CORE is an offshoot of a partnership developed between Apple, Piedmont City Schools and JSU last year. The group formed this summer as Piedmont schools and JSU began discussing sharing what they’ve learned with other districts.

All of Calhoun County’s school districts and several districts in surrounding counties are participating, Akin said.

In November, JSU hosted the first CORE conference, which more than 90 people attended. The next meeting is scheduled for January, and a large-scale CORE Academy conference is scheduled for June, according to Angie Finley, a JSU spokeswoman.

Three years ago Piedmont City Schools began the type of progressive technology initiative that will be discussed at CORE conferences. Since starting the technology program, the school system has put a take-home MacBook computer in the hands of each student in grades 4 through 12, and it’s working on equipping students in kindergarten through third grade with Apple-made mobile devices.

In front of the cameras at Piedmont Middle on Thursday, Steward summed up the significance of the initiative for her students.

“It’s made the world come into our classroom,” she said.

It’s also extended her reach as a teacher.

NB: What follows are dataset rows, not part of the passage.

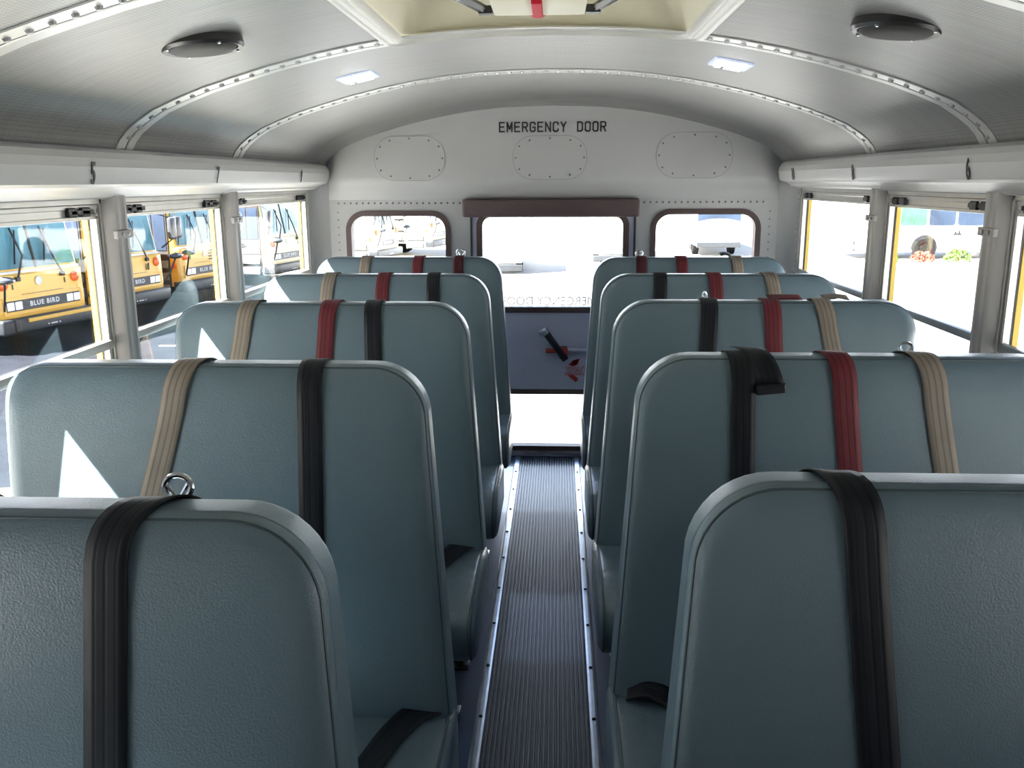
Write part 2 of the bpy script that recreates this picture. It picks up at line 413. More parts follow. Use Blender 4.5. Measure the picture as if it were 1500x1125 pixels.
# side windows: aluminium frame, sash rails, panes, latches, rubber and yellow reveal
def side_window(n, s, ya, yb, label):
    root = struct(empty('window_%d' % n, (s*1.165, (ya+yb)/2, ZS)), label)
    cx, cy, cz = root.location
    def X(a, b): return sorted((s*a - cx, s*b - cx))
    def fr(name, x0, x1, w, z0, z1, m, top=None, bot=None):
        bm = BM(); a, b = ya - cy, yb - cy; top = w if top is None else top; bot = w if bot is None else bot
        X0, X1 = X(x0, x1)
        box(bm, X0, X1, a, a+w, z0-cz, z1-cz); box(bm, X0, X1, b-w, b, z0-cz, z1-cz)
        if top: box(bm, X0, X1, a, b, z1-top-cz, z1-cz)
        if bot: box(bm, X0, X1, a, b, z0-cz, z0+bot-cz)
        return obj(name, bm, m, root)
    fr('frame', 1.152, 1.173, .026, ZS, ZH, 'alu', top=.012, bot=.03)
    fr('rubber_seal', 1.173, 1.183, .034, ZS, ZH, 'gasket_black', top=.030)
    fr('yellow_reveal', 1.183, 1.197, .037, ZS, ZH, 'yellow_in', top=.030)
    # upper sash
    bm = BM(); X0, X1 = X(1.156, 1.172); a, b = ya + .031 - cy, yb - .031 - cy
    box(bm, X0, X1, a, b, 1.310-cz, 1.322-cz, .002); box(bm, X0, X1, a, b, 1.284-cz, 1.294-cz, .002)
    box(bm, X0 + .004, X1 - .004, a, b, 1.29-cz, 1.315-cz)
    box(bm, X0, X1, a, a+.012, .96-cz, 1.30-cz); box(bm, X0, X1, b-.012, b, .96-cz, 1.30-cz)
    sash = obj('upper_sash', bm, 'alu', root)
    bm = BM(); X0, X1 = X(1.150, 1.172)
    box(bm, X0, X1, a, b, .944-cz, .968-cz, .004)
    obj('meeting_rail', bm, 'alu' if s < 0 else 'alu_dark', root, smooth=True)
    bm = BM(); X0, X1 = X(1.158, 1.170)
    box(bm, X0, X1, a, a+.012, ZS+.03-cz, .95-cz); box(bm, X0, X1, b-.012, b, ZS+.03-cz, .95-cz)
    obj('lower_sash', bm, 'alu', root)
    bm = BM(); X0, X1 = X(1.164, 1.167); box(bm, X0, X1, a+.005, b-.005, .955-cz, 1.29-cz); obj('upper_pane', bm, 'glass', root)
    bm = BM(); X0, X1 = X(1.163, 1.166); box(bm, X0, X1, a+.005, b-.005, ZS+.02-cz, .95-cz); obj('lower_pane', bm, 'glass', root)
    for e in (0, 1):
        bm = BM(); X0, X1 = X(1.148, 1.160)
        y0 = a + .030 if e == 0 else b - .150
        box(bm, X0, X1, y0, y0 + .040, 1.292-cz, 1.316-cz, .003)
        box(bm, X0, X1, y0 + .062, y0 + .102, 1.292-cz, 1.316-cz, .003)
        box(bm, X0 + .004, X1, y0 + .01, y0 + .12, 1.298-cz, 1.310-cz, .002)
        obj('latch', bm, 'black', root)
    bm = BM(); z = ZS + .08
    while z < 1.27:
        for yy, d in ((yb - .0305, -1),):
            dome(bm, (s*1.163 - cx, yy - cy, z - cz), .0045, (0, d, 0), .7)
        z += .062
    obj('rivet_row', bm, 'black', root, smooth=True)
    return root
ends = [(.62, 1.485), (1.425, 2.315), (2.315, 3.165), (3.165, 4.26)]
k = 1
for s, side in ((-1, 'left'), (1, 'right')):
    for i, (a, b) in enumerate(ends):
        b2 = b - .022 if i < 3 else 4.222
        side_window(k, s, a + .022, b2, 'aluminium sash window in the %s wall' % side); k += 1

# overhead wire covers (two lengths a side) with stencilled seat numbers
CPROF = [(1.119, 1.458), (1.086, 1.458), (1.070, 1.455), (1.056, 1.447), (1.046, 1.432), (1.042, 1.412), (1.0435, 1.408), (1.047, 1.384), (1.052, 1.372), (1.062, 1.365), (1.082, 1.360), (1.098, 1.352), (1.112, 1.345), (1.131, 1.338)]
def cover(s, y0, y1, k, label, nums):
    bm = BM(); rings = []
    e = .010
    for y, sh in ((y0, .03), (y0 + e*.35, .008), (y0 + e, 0), (y1 - e, 0), (y1 - e*.35, .008), (y1, .03)):
        rings.append([bm.verts.new((s * (x + (1.128 - x) * (sh / .03 * .28) + (k if x < 1.11 else 0)), y, z + (1.41 - z) * sh)) for x, z in CPROF])
    for A, B in zip(rings, rings[1:]):
        for i in range(len(CPROF)-1): bm.faces.new((A[i], A[i+1], B[i+1], B[i]))
    bm.faces.new(rings[0]); bm.faces.new(rings[-1])
    o = obj('wire_cover', bm, 'cover', smooth=True, sharp=20)
    tag(o, label, 'wire cover')
    for t, y in nums:
        m = Matrix.Translation((s*(1.0425 + k), y, 1.395)) @ Matrix.Rotation(R(-90*s), 4, 'Z') @ Matrix.Rotation(R(90 + 8), 4, 'X')
        text_obj('seat_number', t, .072, 'ink', o, sx=.62, bold=.0012, mtx=m)
    return o
cover(-1, YF, 3.068, 0, 'long grey overhead wire cover above the left windows, stencilled 5 and 7', [('5', 2.045), ('7', 2.815)])
cover(-1, 3.078, 4.272, .012, 'short grey overhead wire cover in the rear left corner, stencilled 9', [('9', 3.79)])
cover(1, YF, 3.068, 0, 'long grey overhead wire cover above the right windows, stencilled 6', [('6', 2.29)])
cover(1, 3.078, 4.272, .012, 'short grey overhead wire cover in the rear right corner, stencilled 8 and 10', [('8', 3.20), ('10', 4.0)])

# rear wall with the window and door openings
ARCH = [(-1.09, 1.45), (-1.075, 1.495), (-1.036, 1.537), (-.94, 1.592), (-.835, 1.632), (-.69, 1.674), (-.539, 1.706), (-.41, 1.724), (-.281, 1.735), (-.12, 1.742), (.02, 1.744), (.16, 1.740), (.357, 1.724), (.52, 1.699), (.675, 1.668), (.80, 1.635), (.898, 1.602), (.99, 1.563), (1.059, 1.518), (1.08, 1.485), (1.09, 1.45)]
DX0, DX1 = -.386, .404
outer = [(-1.16, -.05), (1.16, -.05), (1.16, 1.46)] + ARCH[::-1] + [(-1.16, 1.46)]
RWL = rrect(-.990, -.493, .70, 1.228, .085); RWR = rrect(.486, .992, .70, 1.232, .085)
dhole = [(DX0, .012), (DX1, .012), (DX1, 1.262), (DX0, 1.262)]
wr = plate('wall_rear', outer, [RWL, RWR, dhole], lambda x, y, d: (x, YR + d, y), .05, 'wall')
struct(wr, 'painted metal rear wall of the bus')
# bulging upper panel with its rolled lower lip
bm = BM(); cols = []
n = 60
for i in range(n+1):
    x = -1.075 + 2.15 * i / n
    za = None
    for (a, z1), (b, z2) in zip(ARCH, ARCH[1:]):
        if a <= x <= b: za = z1 + (z2-z1)*(x-a)/(b-a)
    e = max(0, (abs(x) - .98) / .10)
    def yy(v): return v + (YR - v) * min(1, e*e)
    za = za - .002
    col = [(yy(4.262), za), (yy(4.262), za*.7 + 1.39*.3), (yy(4.262), za*.3 + 1.39*.7), (yy(4.262), 1.392), (yy(4.263), 1.378), (yy(4.268), 1.365), (yy(4.277), 1.352), (yy(4.290), 1.336), (yy(4.300), 1.318), (yy(4.306), 1.300), (4.3135, 1.288)]
    cols.append([bm.verts.new((x, y, z)) for y, z in col])
for A, B in zip(cols, cols[1:]):
    for i in range(len(A)-1): bm.faces.new((A[i], A[i+1], B[i+1], B[i]))
obj('upper_panel', bm, 'wall', wr, smooth=True)
bm = BM()
for i in range(70):
    x = -1.03 + i * .0295
    if not (-.43 < x < .43): dome(bm, (x, YR, 1.272), .0052, (0, -1, 0), .8)
for i in range(14):
    for x in (-1.035, 1.04): dome(bm, (x, YR, .76 + i*.036), .004, (0, -1, 0), .8)
obj('rivet_row', bm, 'screw', wr, smooth=True)
YP = 4.2605; KP = YP / YR
def onpanel(x, z): return (CAM.x + (x - CAM.x)*KP, CAM.z + (z - CAM.z)*KP)
x, z = onpanel(.0055, 1.6215)
stroke_text('lettering', 'EMERGENCY DOOR', .047, .0285, .0358, .041, .0068, 'ink', wr, Matrix.Translation((x, YP, z)) @ Matrix.Rotation(R(90), 4, 'X'))
# three oval access covers on the upper panel
for nm, (x0, x1, z0, z1) in (('left oval access cover with a ring of screws on the rear panel', (-.847, -.505, 1.377, 1.585)), ('middle oval access cover under the black EMERGENCY DOOR lettering', (-.182, .170, 1.380, 1.582)), ('right oval access cover with a ring of screws on the rear panel', (.494, .851, 1.383, 1.593))):
    (a, c), (b, d) = onpanel(x0, z0), onpanel(x1, z1)
    lp = rrect(a, b, c, d, (d-c)*.46); li = rrect(a+.0016, b-.0016, c+.0016, d-.0016, (d-c)*.46-.0016)
    bm = BM(); prism(bm, li, lambda x, z: (x, YP + .0006, z), lambda x, z: (x, YP - .0012, z))
    o = tag(obj('access_cover', bm, 'wall'), nm, 'access cover')
    bm = BM(); ring_frame(bm, lp, li, lambda x, z: (x, YP + .0006, z), lambda x, z: (x, YP - .0007, z)); obj('edge', bm, 'faint_line', o)
    cx, cz = (a+b)/2, (c+d)/2; hx, hz = (b-a)/2 - .014, (d-c)/2 - .012
    for k in range(12):
        t = 2*math.pi*k/12
        px = cx + hx * math.copysign(abs(math.cos(t))**.75, math.cos(t)); pz = cz + hz * math.copysign(abs(math.sin(t))**.75, math.sin(t))
        bm = BM(); dome(bm, (px, YP - .0012, pz), .0045, (0, -1, 0), .7); obj('screw', bm, 'screw', o, smooth=True)

def glazed(name, lp_out, inset, y0, y1, m_g, rr, parent):
    """rubber gasket + pane; lp_out = (x0,x1,z0,z1)"""
    a, b, c, d = lp_out
    bm = BM(); ring_frame(bm, rrect(a-.008, b+.008, c-.008, d+.008, rr+.008), rrect(a+inset, b-inset, c+inset, d-inset, max(.005, rr-inset)), lambda x, z: (x, y0, z), lambda x, z: (x, y1, z))
    g = obj('gasket', bm, m_g, parent, smooth=True)
    bm = BM(); prism(bm, rrect(a+inset*.5, b-inset*.5, c+inset*.5, d-inset*.5, max(.005, rr-inset*.5)), lambda x, z: (x, (y0+y1)/2, z), lambda x, z: (x, (y0+y1)/2 + .004, z))
    obj('pane', bm, 'glass', parent)
for nm, r_, lab in (('window_9', (-.990, -.493, .70, 1.228), 'small rounded rear window on the left of the door'), ('window_10', (.486, .992, .70, 1.232), 'small rounded rear window on the right of the door')):
    w = struct(empty(nm), lab)
    glazed(nm, r_, .018, YR - .008, YR + .052, 'gasket', .085, w)

# emergency door
dr = struct(empty('door_1', (0, 0, 0)), 'rear emergency door with an upper and a lower window')
do = [(DX0 + .004, .014), (DX1 - .004, .014), (DX1 - .004, 1.258), (DX0 + .004, 1.258)]
UP = (-.352, .368, .748, 1.222); LO = (-.352, .368, .040, .343)
plate('door_leaf', do, [rrect(*UP, .06), rrect(*LO, .03)], lambda x, y, d: (x, YR + .004 + d, y), .04, 'door_paint', dr)
glazed('u', UP, .020, YR - .006, YR + .05, 'gasket', .06, dr)
glazed('l', LO, .016, YR - .006, YR + .05, 'gasket', .03, dr)
bm = BM()
box(bm, DX0 + .004, DX1 - .004, YR - .03, YR + .01, .001, .012, .003)
obj('door_sill', bm, 'floor', dr)
bm = BM(); ring_frame(bm, [(DX0-.004, .0), (DX1+.004, .0), (DX1+.004, 1.266), (DX0-.004, 1.266)], [(DX0+.006, .012), (DX1-.006, .012), (DX1-.006, 1.256), (DX0+.006, 1.256)], lambda x, z: (x, YR - .003, z), lambda x, z: (x, YR + .004, z))
obj('door_seal', bm, 'gasket_black', dr)
m = Matrix.Translation((.0, YR + .030, .792)) @ Matrix.Rotation(R(90), 4, 'X') @ Matrix.Diagonal((-1, 1, 1, 1))
text_obj('lettering', 'EMERGENCY DOOR', .062, 'grey_text', dr, sx=.9, mtx=m)
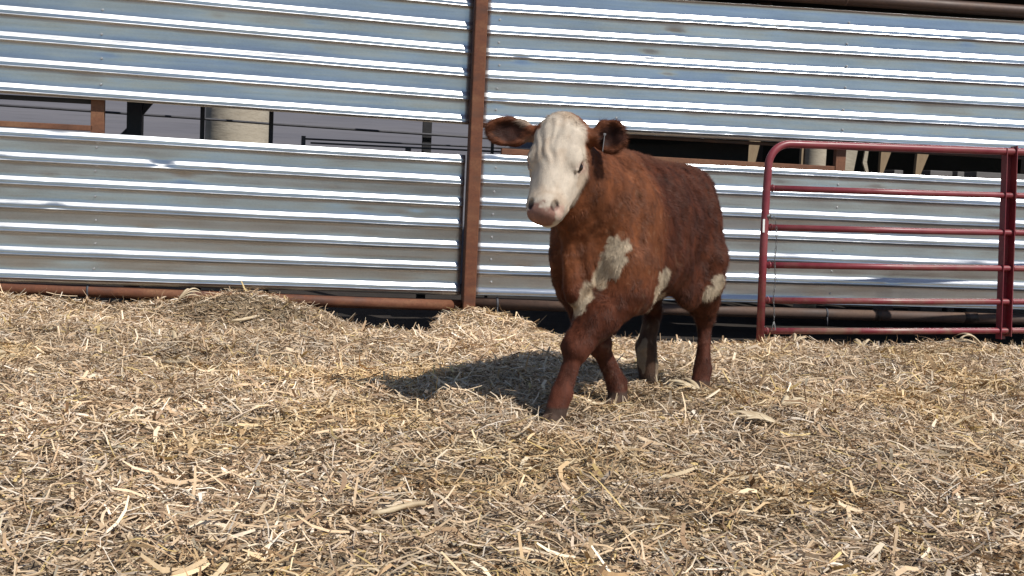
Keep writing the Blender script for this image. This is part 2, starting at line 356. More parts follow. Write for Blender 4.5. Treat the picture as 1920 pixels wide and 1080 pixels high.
# barn: roof and dark boards over the right, a blue grey siding wall far behind the left
barn = empty('barn', FW(2, 4, 0), YAW, label='dark open barn behind the fence with a blue grey end wall', cat='barn')
def bbox_(name, u0, u1, b0, b1, z0, z1, mat, label=None):
    bm = bmesh.new(); box(bm, ((u0+u1)/2-2, (b0+b1)/2-4, (z0+z1)/2), (u1-u0, b1-b0, z1-z0)); return bmobj(name, bm, mat, barn, label=label)
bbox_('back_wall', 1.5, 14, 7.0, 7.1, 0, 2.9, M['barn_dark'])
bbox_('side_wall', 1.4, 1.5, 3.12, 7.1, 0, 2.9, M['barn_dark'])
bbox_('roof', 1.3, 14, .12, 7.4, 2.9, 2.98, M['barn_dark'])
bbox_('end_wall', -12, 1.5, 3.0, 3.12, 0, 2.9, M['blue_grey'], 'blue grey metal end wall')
for a in (3.0, 6.0, 9.0): bbox_('post', a, a+.12, 3.5, 3.62, 0, 2.9, M['pipe_dk'])

# ---------------------------------------------------------------- red tube gate leaning on the fence
GY, GL = .24, .07
gate = empty('tube_gate', (1.594, 7.432, 0), 0, label='dark red six-rail tube gate leaning against the fence at right', cat='gate')
gate.rotation_mode = 'QUATERNION'; gate.rotation_quaternion = (Matrix.Rotation(GY, 4, 'Z') @ Matrix.Rotation(-math.atan(GL), 4, 'X')).to_quaternion()
R_ = .0225; SL = .023
def gobj(name, pts, r=R_, seg=18, mat='red', parent=None, **k):
    bm = bmesh.new(); tube(bm, pts, r, seg); return bmobj(name, bm, M[mat], parent or gate, True, **k)
arc = [(.17-.15*math.cos(a)-.0, 0, 1.115+.15*math.sin(a)) for a in np.linspace(0, math.pi/2, 12)]
frame_pts = [(.0, 0, -.06), (.004, 0, .6), (.012, 0, .95), (.018, 0, 1.06)]+arc+[(3.2, 0, 1.265+SL*3.0), (4.3, 0, 1.265+SL*4.0)]
gobj('frame', frame_pts, .025, 22)
for z0, x0 in ((.067, .02), (.262, .022), (.487, .024), (.727, .026), (.977, .03)):
    bm = bmesh.new(); sg = SL*.75
    tube(bm, [(x0, 0, z0), (1.1, 0, z0+sg*1.1-.003), (2.2, 0, z0+sg*2.2+.001), (4.3, 0, z0+sg*4.3)], .0205, 18)
    for xx in (x0+.022, 1.742, 1.83): tube(bm, [(xx-.005, 0, z0+sg*xx), (xx, 0, z0+sg*xx), (xx+.006, 0, z0+sg*xx)], [.0215, .0255, .0210], 18)
    bmobj('rail', bm, M['red'], gate, True)
bm = bmesh.new()                       # U-channel brace: web behind, flange on each side
box(bm, (1.775, .028, .68), (.070, .004, 1.28)); box(bm, (1.74, .0, .68), (.004, .06, 1.28)); box(bm, (1.812, .0, .70), (.005, .07, 1.28))
bmobj('brace', bm, M['red'], gate)
st = bmesh.new(); box(st, (-.012, -.027, .735), (.014, .004, .085), bev=.001); bmobj('sticker', st, M['tagw'], gate)
# chain: alternate links
ch = bmesh.new(); cp = [(.03, -.035, .80), (.05, -.04, .785), (.062, -.045, .755), (.072, -.035, .72)]+[(.074+.004*math.sin(i*.6), -.03, .70-.023*i) for i in range(25)]
for i, p in enumerate(cp):
    rr = .0085; q = []
    for a in np.linspace(0, 2*math.pi, 9):
        dx, dz = .005*math.cos(a), .0145*math.sin(a); q.append(Vector(p)+(Vector((dx, 0, dz)) if i % 2 else Vector((dx*.2, dx, dz))))
    tube(ch, q, .0019, 6, False)
bmobj('chain', ch, M['chain'], gate, True, label='thin chain hanging inside the gate frame')
hk = bmesh.new(); tube(hk, [(.078, -.03, .13), (.060, -.03, .075), (.092, -.03, .075), (.078, -.03, .13)], .003, 6); bmobj('hook', hk, M['chain'], gate, True)
hk = bmesh.new(); tube(hk, [(.0, -.0, .79), (.03, -.03, .80)], .012, 10); bmobj('latch', hk, M['chain'], gate, True)

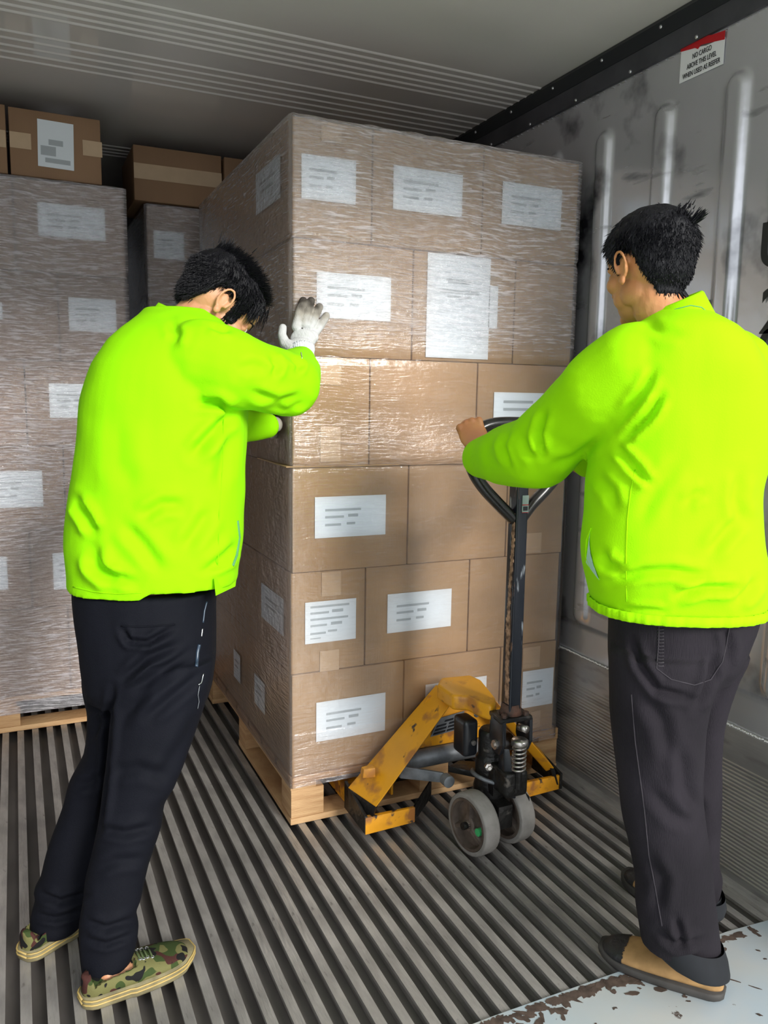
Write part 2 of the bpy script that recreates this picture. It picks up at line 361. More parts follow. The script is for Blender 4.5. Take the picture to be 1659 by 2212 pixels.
def folds(me, creases, amp=1.0):
    """press cloth creases (polyline, depth m, width px) into the side of a garment they were measured on"""
    V = verts(me); N = normals(me); px, py = project(V)
    D = V-CAM; D /= np.linalg.norm(D, axis=1)[:, None]; face = np.clip(-(N*D).sum(1)*2.2, 0, 1)
    off = np.zeros(len(V))
    for pts, a, w in creases:
        best = np.full(len(V), 1e9); tt = np.zeros(len(V)); L = len(pts)-1
        for i in range(L):
            x0, y0 = pts[i]; x1, y1 = pts[i+1]; dx, dy = x1-x0, y1-y0; q = dx*dx+dy*dy
            t = np.clip(((px-x0)*dx+(py-y0)*dy)/q, 0, 1); cx_, cy_ = x0+t*dx, y0+t*dy
            dd = np.hypot(px-cx_, py-cy_); k = dd < best; best[k] = dd[k]; tt[k] = (i+t[k])/L
        tap = np.clip(np.minimum(tt, 1-tt)*4+.15, 0, 1)
        off += tap*(-a*np.exp(-(best/w)**2)+.75*a*np.exp(-((best-2.1*w)/(1.1*w))**2))
    put(me, V+N*(off*face*amp)[:, None])
def crumple(me, amp, sc_, stretch=(1, 1, 1), seed=0.0, octaves=3):
    V = verts(me); N = normals(me); S = V*np.array(stretch)*sc_+seed
    o = np.array([noise.fractal(Vector(p), 1.0, 2.0, octaves) for p in S])
    put(me, V+N*(o*amp)[:, None])
def ring(py, l, r, d, b, n=40, e=2.4, tilt=0.0, skew=0.0):
    """one horizontal cross-section of a body or garment: outline points l..r at picture height py, depth d, half thickness b"""
    c = at((l+r)/2, py, d=d); a = (r-l)/2*d/F_PX; P = []
    for j in range(n):
        q = 2*math.pi*j/n; cx_, sx_ = math.cos(q), math.sin(q)
        u = math.copysign(abs(cx_)**(2/e), cx_); w = math.copysign(abs(sx_)**(2/e), sx_)
        P.append(c + RIGHT*(a*u+skew*w*b) + FWD*(b*w) + UP*(tilt*u*a))
    return P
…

Through the use of the Internet, Steward is able to help her students with homework, she told the film crew.

“I’ve seen them take more ownership of their learning,” Steward said.

Technology in Piedmont schools is already impacting students in all grades.

A few hallways away from the spot Steward was being interviewed, first-grade teacher Liz Harper spent the morning teaching small groups of four students using an iPod touch and an iPad. Through an application that allows users to draw on screens with their fingers, Harper taught the children frequently used words.

Harper called out a word for the four students to spell, and then, using their fingers as writing utensils, the students spelled the word on the small screens before flipping them over to show her the word. Then, Harper turned her device, an iPad, over for the students to see the correct spelling of the word.

“Those are really fun games but they teach you about reading,” Harper’s student Tanner Curvin said about some of the iPad games he uses in class.

Piedmont picked up the details of its technology initiative from a school district in North Carolina.

“We took everything they were doing and learned from them and brought it back,” Akin said. “As we’ve grown over the last three years, we’ve begun doing our own thing, but we’re still doing some of what they were doing.”

The technique Harper used in her classroom Thursday is the type of information Akin wants his district to share with other schools through CORE. But the superintendent said he also wants to help other school districts in a broader sense at CORE, much in the same way the North Carolina district enabled Piedmont to implement its aggressive technology initiative three years ago.

“JSU can really help us take it to the next level,” Akin said. “If we can pull from Talladega to Fort Pane and take the best of the best and pull from each other, that’s what it’s all about.”